If we take up, first, the sufficiency of the counterclaim as presenting a case for affirmative relief, it is evident that there is a defect in substance so far as the two patents not sued on by the plaintiff are concerned. Only by inference is it alleged that the plaintiff has ever claimed that the defendant is infringing these patents. As to them, the controversy may be wholly imaginary; at best it is tenuous. Declaratory judgment may be issued only in cases of actual controversy, otherwise the courts will find themselves passing on questions that are moot or academic. The plaintiff is accordingly entitled to an order dismissing the counterclaim in so far as judgment declaring invalidity of the two patents not involved in the plaintiff's bill is asked for. But the situation is different as to the patent on which the plaintiff has brought suit. The reality of the controversy over that patent, both as to its scope and as to its validity, is evident from the plaintiff's own bill. The counterclaim, while awkwardly constructed, does set forth a sufficient case for declaratory judgment on the patent that is the subject-matter of the suit.
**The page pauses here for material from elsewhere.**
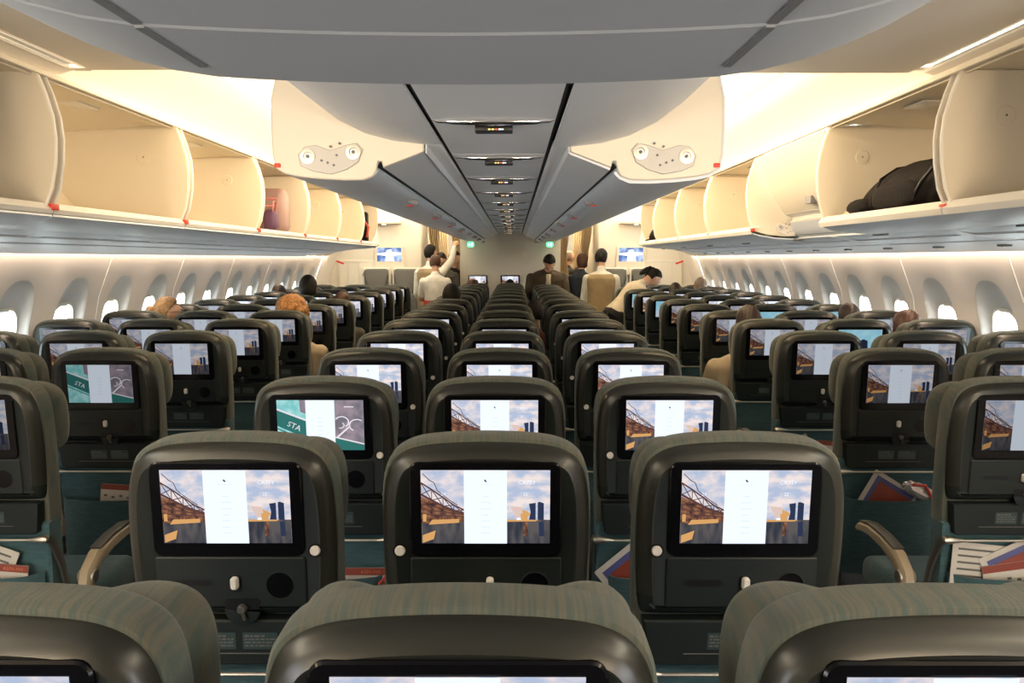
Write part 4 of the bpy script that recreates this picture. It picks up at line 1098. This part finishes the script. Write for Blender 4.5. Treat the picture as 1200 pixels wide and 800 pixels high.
    if hair == 'pony':
        put(bm, (0, -.115, .02), (.03, .04, .035), 3); put(bm, (0, -.135, -.06), (.034, .035, .085), 3)
        put(bm, (0, -.09, .05), (.04, .03, .03), 3)
    if hair == 'bun': put(bm, (0, -.125, .015), (.045, .038, .045), 3)
    if hair == 'curly':
        for i in range(60):
            a = random.uniform(0, 2*PI); e = random.uniform(-.5, 1.4); c = Vector((math.cos(a)*math.cos(e)*.10, math.sin(a)*math.cos(e)*.125-.02, math.sin(e)*.115+.01))
            if c.y > .05 and c.z < .05: continue
            put(bm, c, (.032, .032, .030), 2)
    hr = finish(bm, 'hair', hair_m, t, sharp=3)
    if glasses:
        bm = NB()
        for q in (-1, 1):
            tube(bm, [hc+Rh @ (Vector((q*.032+.021*math.cos(a), .108, .010+.018*math.sin(a)))*k) for a in [2*PI*i/12 for i in range(13)]], .002, 5)
            tube(bm, [hc+Rh @ (Vector((q*.053, .106, .014))*k), hc+Rh @ (Vector((q*.08, .0, .012))*k)], .0018, 5)
        finish(bm, 'glasses', 'black_plastic', t)
    # clothes
    inf = .014
    bm = NB(); torso(bm, inf, 0 if not skirt else 2, 8)
    capsule(bm, T(0, -.005, .45), .085*k, T(0, 0, .515), .066*k)
    for (sh, el, wr), q in zip(joints, (-1, 1)):
        capsule(bm, sh, .062*k, sh+(el-sh)*.98, .052*k)
        if sleeves == 'long': capsule(bm, el, .054*k, el+(wr-el)*.93, .040*k)
    if sleeves == 'short':
        bm.free(); bm = NB(); torso(bm, inf, 0 if not skirt else 2, 8); capsule(bm, T(0, -.005, .45), .085*k, T(0, 0, .515), .066*k)
        for (sh, el, wr), q in zip(joints, (-1, 1)): capsule(bm, sh, .064*k, sh+(el-sh)*.72, .060*k)
    solidify_mesh(bm, top, top_m, t, voxel*1.05, 3)
    if vest:
        bm = NB(); loft(bm, [(T(c[0], c[1], c[2]), (a*wide*(1.0 if i < 4 else .95)+.026)*k, (b_+.028)*k, Xs, Ys) for i, (c, a, b_) in enumerate(secs[0:7])])
        solidify_mesh(bm, 'vest', vest, t, voxel*1.05, 3)
        bm = NB(); capsule(bm, T(0, 0, .50), .070*k, T(0, .005, .54), .062*k); solidify_mesh(bm, 'collar', 'white_shirt', t, .01, 2)
    if collar:
        bm = NB(); loft(bm, [(T(0, .075, -.02), .085*k, .055*k, Xs, Ys), (T(0, .08, .2), .07*k, .05*k, Xs, Ys), (T(0, .075, .40), .055*k, .05*k, Xs, Ys), (T(0, .05, .50), .045*k, .04*k, Xs, Ys)]); solidify_mesh(bm, 'inner_shirt', collar, t, .012, 2)
    bm = NB()
    if skirt:
        loft(bm, [((0, 0, .50*k), .20*k, .15*k, X, Y), ((0, 0, .70*k), .195*k, .15*k, X, Y), ((0, 0, .86*k), .185*k, .135*k, X, Y), (T(0, 0, .04), .182*k, .135*k, Xs, Ys), (T(0, 0, .15), .160*k, .118*k, Xs, Ys)])
        solidify_mesh(bm, 'skirt', legs_m, t, voxel*1.1, 3)
    else:
        loft(bm, [(T(*c), (a+.018)*k, (b_+.018)*k, Xs, Ys) for c, a, b_ in secs[:2]])
        for hp, kn, an in legs: capsule(bm, hp, .102*k, kn, .072*k); capsule(bm, kn, .072*k, an+Vector((0, 0, .02)), .058*k)
        solidify_mesh(bm, 'trousers', legs_m, t, voxel*1.1, 3)
    bm = NB()
    for hp, kn, an in legs: blob(bm, an+Vector((0, .06, -.04)), (.046, .135, .04), 3, 0, 2.6)
    finish(bm, 'shoes', 'black_plastic', t)
    return t
AFT = 0            # local +y = world +y (facing away from the camera)
# standing crew and passengers in the aisles
person((-1.02, 11.25, 0), .05, 'person in white tee and red skirt standing in the left aisle, back turned', 'shirt', 'white_shirt', 'red_skirt', 'hair_redbrown', h=1.60, skirt=True, sleeves='short', arms=((.45, 1.0), (.35, .9)), nod=.35, turn=-.1, hair='short')
person((-1.16, 11.93, 0), -.25, 'person in white shirt and tan vest standing behind the white tee, arm raised', 'shirt', 'white_shirt', 'black_cloth', 'hair_black', h=1.74, vest='tan_vest', arms=((.15, .5), (.25, .38, 1.72)), turn=-.5)
person((-.98, 12.75, 0), PI-.3, 'person with dark hair in grey top, head bowed, behind the white tee', 'shirt', 'grey_knit', 'black_cloth', 'hair_brown', h=1.68, lean=.25, nod=.4, arms=((.4, 1.2), (.4, 1.2)), hair='short')
person((-1.03, 14.6, 0), -.6, 'person in pale yellow-green shirt half hidden in the left aisle', 'shirt', 'green_shirt', 'black_cloth', 'hair_black', h=1.60, arms=((.5, 1.2), (.4, .9)))
person((-.93, 13.42, 0), PI+.5, 'person in black suit standing against the bulkhead edge, left aisle', 'jacket', 'black_cloth', 'black_cloth', 'hair_black', h=1.66, nod=.3, turn=.4, hair='bob')
person((.50, 11.48, 0), PI+.1, 'person in open brown jacket leaning over the seats, head bowed', 'jacket', 'brown_jacket', 'black_cloth', 'hair_black', h=1.72, lean=.42, nod=.75, collar='cream_knit', wide=1.32, arms=((.55, .9), (.50, .8)))
person((1.10, 12.7, 0), -.35, 'person with red-brown hair in dark navy top standing in right aisle', 'top', 'navy_knit', 'black_cloth', 'hair_redbrown', h=1.62, nod=.25, arms=((.5, 1.3), (.5, 1.3)), hair='bob', wide=.95)
person((.98, 14.2, 0), -1.0, 'person in black jacket with grey hair reaching up in right aisle', 'jacket', 'black_cloth', 'black_cloth', 'hair_grey', h=1.68, arms=((.3, .4), (.16, .42, 1.62)), hair='balding', collar='red_skirt')
person((1.20, 10.75, 0), -.12, 'person in white shirt and tan vest standing in right aisle, back turned', 'shirt', 'white_shirt', 'black_cloth', 'hair_black', h=1.67, vest='tan_vest', turn=-.35, nod=.15, arms=((.15, .4), (.30, .55)), wide=1.08)
person((1.30, 10.05, 0), -1.25, 'person in cream sweater with black ponytail bending over right seats', 'sweater', 'cream_knit', 'black_cloth', 'hair_black', h=1.66, lean=.78, nod=.25, hair='pony', arms=((.6, .7), (.6, .7)))
# seated passengers
def sit(x, k, label, dy=.17, dz=0, yaw=0.0, **kw):
    kw.setdefault('voxel', .014); z = kw.pop('z', 1.25)
    h = (z-.50)/(.60+.095+.119)*1.70
    o = person((x, row_y(k)+.10+dy, 0), yaw, label, kw.pop('top', 'shirt'), seated=True, h=h, arms=kw.pop('arms', ((.5, 1.0), (.5, 1.0))), **kw)
    return o
sit(-2.46, 6, 'seated person with light brown hair and glasses looking aside, left windows', top='jacket', top_m='teal_shirt', hair_m='hair_blonde', z=1.275, yaw=-1.15, glasses=True, hair='bun', dy=.22, arms=((.3, 1.0), (.3, 1.0)), wide=.9)
sit(-1.52, 6, 'seated person with big curly ginger hair in beige coat, left aisle seat', top='coat', top_m='beige_coat', hair_m='hair_ginger', z=1.27, hair='curly', dy=.16, wide=1.25)
sit(-2.02, 9, 'seated person with dark hair rising high, left middle seat', top_m='grey_knit', hair_m='hair_black', z=1.385, dy=.25, skin='skin_dark')
sit(-1.50, 8, 'seated person with reddish hair barely visible, left aisle seat', top_m='grey_knit', hair_m='hair_redbrown', z=1.25)
sit(-2.52, 10, 'seated person with brown hair just above a left window seat', top_m='grey_knit', hair_m='hair_brown', z=1.27)
sit(-.508, 8, 'seated person with black hair in the centre block left column', top_m='black_cloth', hair_m='hair_black', z=1.325, dy=.20)
sit(-.508, 13, 'seated person with brown close-cropped head near the bulkhead', top_m='cream_knit', hair_m='hair_redbrown', skin='skin_dark', z=1.29, hair='balding')
sit(-.27, 12, 'seated person in cream top leaning between centre seats near the bulkhead', top_m='cream_knit', hair_m='hair_brown', z=1.18, side=.3)
sit(.0, 14, 'seated person with black hair before the middle bulkhead screen', top_m='grey_knit', hair_m='hair_black', z=1.245, voxel=.02)
sit(.25, 7, 'seated person in pink shirt leaning between centre and right columns', top_m='pink_shirt', hair_m='hair_black', z=1.225, side=-.05, dy=.1, nod=.2, wide=1.25)
sit(1.50, 5, 'seated person with dark brown hair in beige coat, right aisle seat', top='coat', top_m='beige_coat', hair_m='hair_brown', z=1.265, dy=.17, wide=1.28)
sit(2.44, 5, 'seated person with red-brown hair tilting between right seats', top_m='navy_knit', hair_m='hair_redbrown', z=1.23, side=.05, hair='bob')
sit(2.44, 6, 'seated person with brown hair low above a right window seat', top_m='grey_knit', hair_m='hair_brown', z=1.235)
sit(2.46, 12, 'seated person with short hair by the far right windows', top_m='grey_knit', hair_m='hair_grey', z=1.31, hair='short')
sit(1.98, 11, 'seated person with dark brown hair below the cream sweater', top_m='grey_knit', hair_m='hair_brown', z=1.265)
tag(bpy.data.objects[[o.name for o in C.objects if o.name.startswith('ceiling_spot')][0]])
I am of opinion that the counterclaim for declaratory judgment on the patent on which the suit for infringement is based is within the bounds of the Equity Rules. The matters set forth in it present the same transaction as the matters raised by the bill. It is therefore an appropriate counterclaim, whether or not an independent suit in equity on the same facts could be maintained in this court. Moore v. New York Cotton Exchange, 270 U.S. 593, 46 S. Ct. 367, 70 L. Ed. 750, 45 A.L.R. 1370.

The point principally urged by the plaintiff is that a counterclaim must assert matters not otherwise available as a defense under denials and affirmative defenses; otherwise, it is said, the counterclaim is superfluous. Hann v. Venetian Blind Corporation, 15 F. Supp. 372 (D.C. Cal.), is an authority virtually to that effect and the case is one similar to this. But the test of a counterclaim is not whether facts beyond those set up in the defensive part of the answer are pleaded; it is whether the facts pleaded show need of affirmative relief in favor of the defendant. Take the case of an action on a bond, where the answer asserts invalidity of the bond for fraud as a defense and then pleads the same facts again by way of counterclaim for cancellation of the bond. Although the counterclaim covers the same ground as the defense, its soundness is unquestionable. Nor can it be said that a counterclaim for declaratory judgment in a suit for infringement of patent serves no useful purpose. Without the counterclaim the plaintiff might withdraw the suit and leave the rights of the parties in uncertainty. If the defendant by filing a counterclaim for declaratory judgment can prevent such voluntary withdrawal and fasten the plaintiff down to having the respective rights of the parties determined once and for all, the result is a wholesome one.

I am accordingly of opinion that in a suit for patent infringement the defendant may counterclaim for a judgment declaring the patent void or not infringed. This is in line with the opinion of Judge Nields in Link-Belt Co. v. Dorr Co., 15 F. Supp. 663 (D.C.Del.).

The counterclaim is good to the extent that declaratory judgment of invalidity of the patent sued on by the plaintiff is prayed for. It is defective as to the other two patents mentioned in it. Since matters relative to all three patents are pleaded inextricably, the order to be entered on this motion will provide that the counterclaim be stricken, with leave to the defendant to put in an amended answer with a counterclaim praying for declaratory judgment as to the patent on which the suit is based.